A series of calmly authoritative framing shots position the protagonists in their outback community. Ramshackle homes don’t have doors and windows, vehicle carcasses and rubbish dot the landscape. Their depiction is matter of fact, a given; Thornton wants to outline the world his characters live in, not make an overt point about dispossession and inequality (he does do this, but far more subtly, showing how Delilah and her grandmother make paintings for which they receive a few hundred dollars – later you realise they retail for tens of thousands of dollars).

It is a film of two distinct halves: firstly in the remote settlement, then the underbelly of Alice Springs. Boredom, flies and stillness define the rural location. Samson and Delilah barely speak to anyone, let alone enjoy a conversation with each other, as the former courts the latter. There’s a wry humour to watching the mercurial young man pursue the stoic young woman. Even when Samson stakes a physical claim by moving his mattress into Delilah and Nana’s yard her response is to silently throw it back over the fence.

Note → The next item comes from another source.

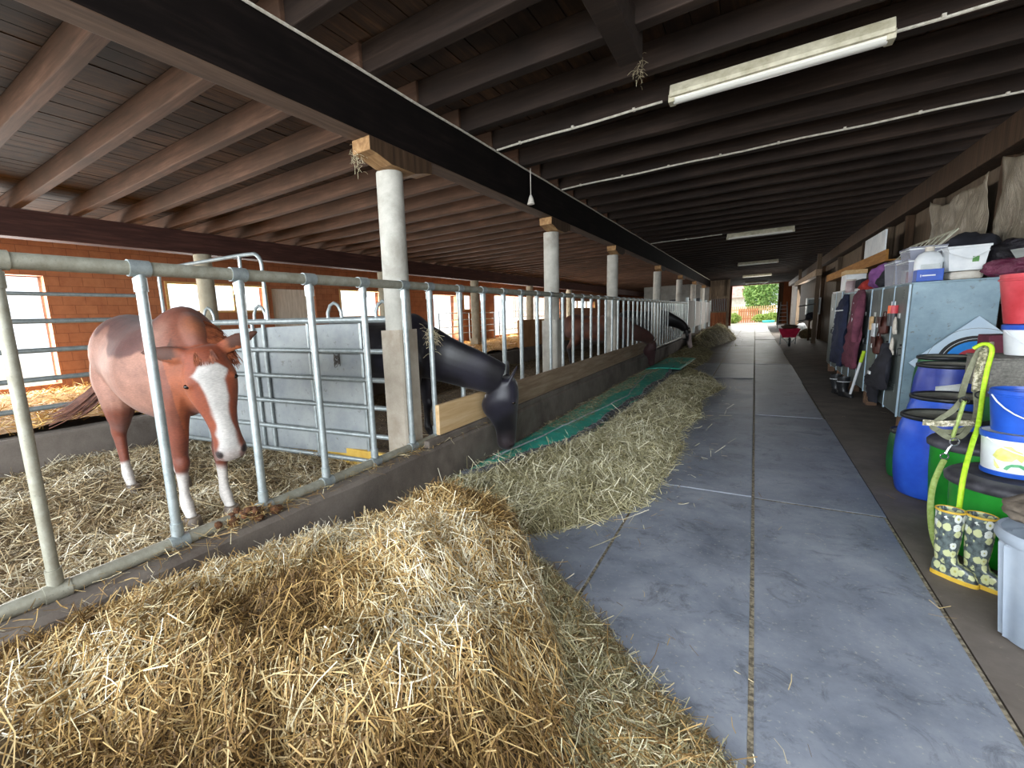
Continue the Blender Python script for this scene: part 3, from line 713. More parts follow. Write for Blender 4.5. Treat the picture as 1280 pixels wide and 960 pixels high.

Thornton understands both laughter and sadness can co-exist, it’s just a question of how they’re balanced. However, once violence intrudes, befalling one character ritualistically before the other seeks out a similar punishment as a moving act of solidarity, they’re forced to flee. In Alice Springs they must live under a bridge, lodging with a garrulous homeless man, Gonzo (Scott Thornton). White Australians brusquely negate them. “Excuse me,” a waitress tells Delilah, “you need to leave”; her disdain is so complete that she doesn’t even resort to condescension. 'Please don’t exist', she might as well be saying.

Without exposition, Thornton tells his story visually, aided by a skilful sound mix. Even the background noise is indicative: note how the natural sounds of their home are supplanted in Alice Springs by the unrelenting (and prophetic) thump of speeding tyres on the bridge. He keeps such a tight focus that you don’t immediately miss the scenes he doesn’t show us once Samson and Delilah are separated. But the film’s emotional bond, and surreptitious signals of intent, is strong enough to pick up once the two are reunited. As such Warwick Thornton can do better than this in the future, but for now he’s made a wonderfully worthy debut. There will be much noise made about this quiet film, and in this case it’s truly deserved.